Say it often enough and it will be indistinguishable from the truth. Zichermann wants us all to believe that the things that are the cheapest to program and implement just so happens to be “key game mechanics.” Make no mistake about it, the reason these things are touted as important is not because of their proven effectiveness, but rather because of how cheap, scalable, and attainable the technology is. Zichermann goes on to argue that gamification has “Armed [marketers] with a new understanding of what people tick, and how to wind them up,” and they can now build experiences that are both enduring and engaging. But where is implied understanding? What deep insight of human psychology can you really glean from the anecdotal evidence you are marshaling?

The sad truth is that there are no one-size-fits-all solutions, and the art of making engaging products and games remains well outside the abilities of the hundreds of opportunistic bandwagon passengers that try so hard to dominate the discussion.

Other enthusiasts, like Seth Priebatsch and Jane McGonigal, step up on the popular stages like TED and spread the word. The problem is, for all the enthusiasm that they bring to the topic, that they do the topic a disservice by oversimplifying or being straight out wrong.

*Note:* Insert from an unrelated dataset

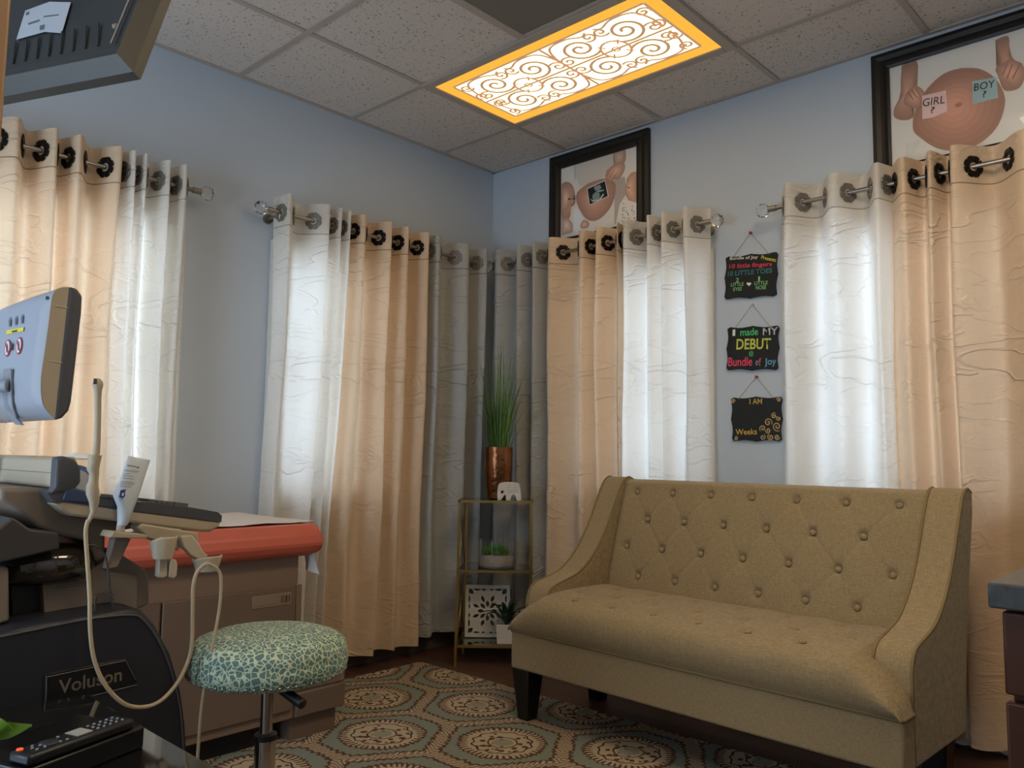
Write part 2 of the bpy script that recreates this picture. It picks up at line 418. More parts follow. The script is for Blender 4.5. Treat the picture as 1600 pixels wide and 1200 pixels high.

I can attest to the fact that it is possible to make a living helping companies make more engaging products, and learning from games is a great way of getting there. There truly are some deep, intractable truths at the core of game design that can be applied to a variety of other designs - but “gamification” is a word that has derailed the conversation, polarized the community, and created unhealthy expectations in both designers and customers.

Quite frankly, I am tired of cleaning up the mess that people like Priebatsch have created.

Gamification Venn Diagram
Gamification Venn Diagram

The metric for measuring your progress in a game is not what makes the game. Implementing a leaderboard on your website will probably not make people buy your product. A badge is no substitute for quality and substance.

What we can learn from games lies at the very core of what a “game” is:

When all the fluff and marketing hype is peeled away, a game is a system where we voluntarily engage in something to receive a perceived reward. We can learn meaningful design lessons by understanding the difference between work and play, and by realized that the reward is always a subjective thing brought to the table by the player.

What we can learn is that making a product engaging means understanding what brought our users there in the first place, and enforcing those structures by clearly communicating how they can get what they came for.

Ask yourself: Did your users come to “earn points”?

I must admit at this point that I was once very excited to see how the word gamification gained popular acceptance. I thought, for a while, that this new vocabulary addition would make it easier for me to explain some of the more arcane and mystical aspects of product design - The opposite has happened: I spend more and more time having to deconstruct the many mistakes that seem to accompany familiarity with gamification.